Debris flow protection after bushfire in our catchments

Following research to identify processes that put burnt catchments at higher risk of debris flows, we are trialling structures that can mitigate flows and monitoring their effectiveness. Read this case study to learn more.

Sustainable Development Goal 06: Clean water and sanitation

Sustainable Development Goals:
Goal 6: Clean water and sanitation


Melbourne’s water supply is naturally high quality and low in turbidity and colour, and therefore largely remains unfiltered. But this can pose a risk to water quality through events such as fires and the resulting debris flows.

What is debris flow?

A debris flow is essentially an avalanche of soil and rock, caused by rainfall, that flows down a gully. They tend to occur on steep slopes covered in dry eucalypt forests, rather than in wetter forests growing at higher altitudes. The initiating rainfall does not need to be exceptionally large - even relatively small events of around 25mm an hour can cause them.

Debris flows can deliver many thousands of tonnes of sediment to streams or reservoirs, which may result in water turbidity that lasts for many months.

The probability of a debris flow increases after bushfire, and the risk remains high until vegetation has re-established.

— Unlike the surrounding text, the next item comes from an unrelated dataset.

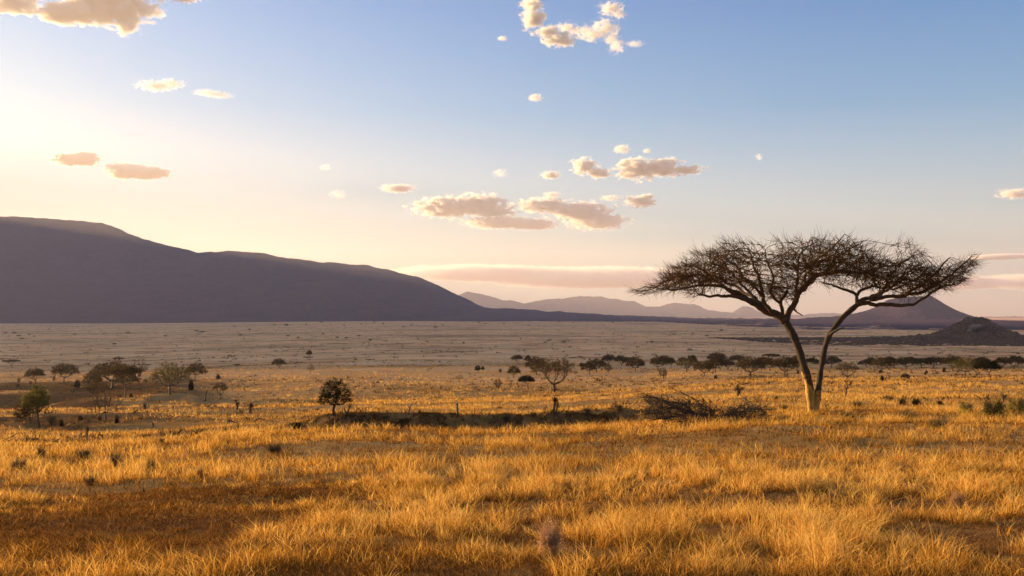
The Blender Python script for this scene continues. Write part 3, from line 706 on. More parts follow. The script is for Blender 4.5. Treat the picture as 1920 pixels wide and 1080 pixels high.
TOPL = [(60,352),(110,330),(180,318),(250,245),(350,175),(450,150),(530,110),(560,98),(640,95),(700,112),(780,104),(850,92),(960,84),(1050,80),(1150,92),(1230,125),(1300,130),(1350,120),(1420,120),(1465,180),(1480,228),(1520,238),(1600,215),(1660,205),(1700,190),(1720,215)]
BOTL = [(60,372),(130,395),(210,392),(300,380),(380,410),(450,378),(540,360),(620,395),(700,420),(780,430),(860,420),(930,335),(1000,345),(1090,350),(1170,360),(1260,380),(1350,400),(1440,400),(1520,375),(1600,352),(1660,330),(1700,260),(1720,240)]
def hero():
    root = bpy.data.objects.new('umbrella_acacia', None); C.objects.link(root); root.location = (HX, HY, HZ0)
    tag(root, 'large umbrella acacia with a forked trunk and wide bare-twigged crown', 'tree')
    O = np.array([HX, HY, HZ0])
    P = []; par = []; fx = []; grow = []
    limbs = []
    for li, lm in enumerate(LIMBS):
        pts = np.array([zp(a, b, d) for a, b, r_, d in lm])-O; rr = np.array([r_ for a, b, r_, d in lm])*US
        # resample smoothly with a few crooks
        seg = np.concatenate([[0], np.cumsum(np.linalg.norm(np.diff(pts, axis=0), axis=1))]); n = max(3, int(seg[-1]/.16))
        t = np.linspace(0, seg[-1], n); Q = np.stack([np.interp(t, seg, pts[:, k]) for k in range(3)], 1); rq = np.interp(t, seg, rr)
        K = np.array([.25, .5, .25])
        for _ in range(2):
            Q[1:-1] = K[0]*Q[:-2]+K[1]*Q[1:-1]+K[2]*Q[2:]
        if li > 1:
            wv = np.stack([fbm(t*1.6+li*7, t*0+k*5, 200+k, 3) for k in range(3)], 1)*.16
            env = np.clip(np.minimum(t, seg[-1]*0+t)/.8, 0, 1)[:, None]; Q += wv*env
        if li > 0 and li not in (1,):
            A = np.array(P); j = int(((A-Q[0])**2).sum(1).argmin()); prev = j
        else: prev = -1
        limbs.append((Q, rq))
        for k in range(n):
            if k == 0 and prev >= 0: continue
            P.append(Q[k]); par.append(prev); fx.append(rq[k]); prev = len(P)-1
            grow.append(rq[k] < 9.5*US or (Q[k][2] > 5.6 and rq[k] < 13*US))
    n0 = len(P)
    # free space of the crown
    att = []
    tx, ty = np.array(TOPL).T; bx, by = np.array(BOTL).T
    m = 46000; X = rng.uniform(62, 1718, m); Dm = 5.6*np.clip(1-((X-885)/850)**2, .02, 1)**.45
    q = rng.uniform(-1, 1, m); q = np.sign(q)*np.abs(q)**1.25
    t = np.interp(X, tx, ty)+22; b = np.interp(X, bx, by); mid = (t*.5+b*.5)
    t2 = t+(mid-t)*q*q*.75; b2 = b-(b-mid)*q*q*.6
    f = rng.random(m)**.85; Yd = t2+(b2-t2)*f
    nz = fbm(X/125+q*2, Yd/26+q*1.3, 77, 4); nz2 = fbm(X/300, q*1.5, 78, 2)
    ok = nz+nz2*.4 > .045
    X, Yd, q, Dm = X[ok][:9600], Yd[ok][:9600], q[ok][:9600], Dm[ok][:9600]
    Y = HY+q*Dm; px = 1160+X/2.571; py = 400+Yd/2.571
    att = np.stack([(px-960)/F*Y, Y, -(py-HZ)/F*Y], 1)-O
    P, par = colonize(P, par, att, .15, 2.6, .22, 70, .03, .14, grow)
    fixed = np.zeros(len(P)); fixed[:n0] = fx
    r, kids = pipe(par, .011, 2.45, fixed); r[n0:] = np.minimum(r[n0:], .07)
    tb = MB(); br = MB(); cr = MB()
    # bole and limbs
    for k, (Q, rq) in enumerate(limbs):
        if k < 2:
            rq = rq*.88
            tt = np.arange(len(Q)); rq = rq*(1+.09*np.sin(tt*.9+k)+.06*fbm(tt*.5, tt*0, 90+k, 3))
        (tb if k in (0, 1, 2) else br).tube(Q, rq, 14 if k < 2 else 8, cap=True, rough=.16 if k < 2 else .2)
    ch_r = r.copy()
    for ch in chains(par, r, kids):
        cc = [i for i in ch if i >= n0]
        if len(cc) < 1: continue
        j = ch.index(cc[0]); cc = ([ch[j-1]] if j > 0 else [int(par[cc[0]])])+cc
        rr = r[cc].copy(); rr[0] = rr[1]*1.1
        (br if rr.max() > .03 else cr).tube(P[cc], rr, 5 if rr.max() > .03 else 3, cap=False)
    # fine upturned twigs
    d0 = P[n0:]-P[par[n0:]]; d0 /= np.linalg.norm(d0, axis=1)[:, None]+1e-9
    ctr = np.array([P[n0:, 0].mean(), P[n0:, 1].mean(), P[n0:, 2].mean()])
    for i in range(n0, len(P)):
        nk = len(kids[i]); cnt = (4 if rng.random() < .5 else 3) if nk == 0 else (1 if (r[i] < .03 and rng.random() < .60) else 0)
        for _ in range(cnt):
            out = P[i]-ctr; out[2] = 0; out /= np.linalg.norm(out)+1e-9
            low = P[i][2] < ctr[2]-.5
            d = d0[i-n0]*.8+out*.75+rng.normal(size=3)*.33+np.array([0, 0, -.3 if (low and rng.random() < .3) else .03]); d /= np.linalg.norm(d)
            ln = rng.uniform(.3, .85); a = P[i]+d*ln*.5+rng.normal(size=3)*.03; b = a+(d+np.array([0, 0, .25])+rng.normal(size=3)*.3)*ln*.45
            cr.tube([P[i], a, b], [.009, .008, .004], 3, cap=False)
    ids = rng.integers(n0, len(P), 9000)
    cr.leaves(P[ids]+rng.normal(size=(len(ids), 3))*.09, .036, rng, .6, 2)
    link('trunk', tb.face_mesh('trunk', M['sunlit_yellow_bark']), root)
    link('limbs', br.face_mesh('limbs', M['bark']), root)
    link('crown', cr.face_mesh('crown', M['twig'], False), root)
    print('hero nodes', len(P), 'limb nodes', n0)
hero()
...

Although most debris flows can occur from 12 months up to two years after a fire, they may be a risk for many years after a fire affects an area.

Research focus

Water supply catchments

In February 2019 a significant fire burnt approximately 6,300 hectares of the forested Thomson catchment close to Bells Portal – the structure that controls water transfer from Thomson Reservoir to Upper Yarra Reservoir via a tunnel.

A debris flow in this area would release approximately 1,200 tonnes of sediment, with a heightened risk given the burnt area’s proximity to Bells Portal.

To address issues such as the Thomson catchment fire, we previously carried out research to identify the processes that put a burnt catchment at higher risk of a debris flow after fire. This led to the development of a model that identifies high-risk debris-flow locations, as well as structures that can mitigate debris flows.


To date, trial debris flow mitigation structures have been installed at some high-risk locations, and monitoring for the effectiveness and refinement of the designs is being carried out as needed.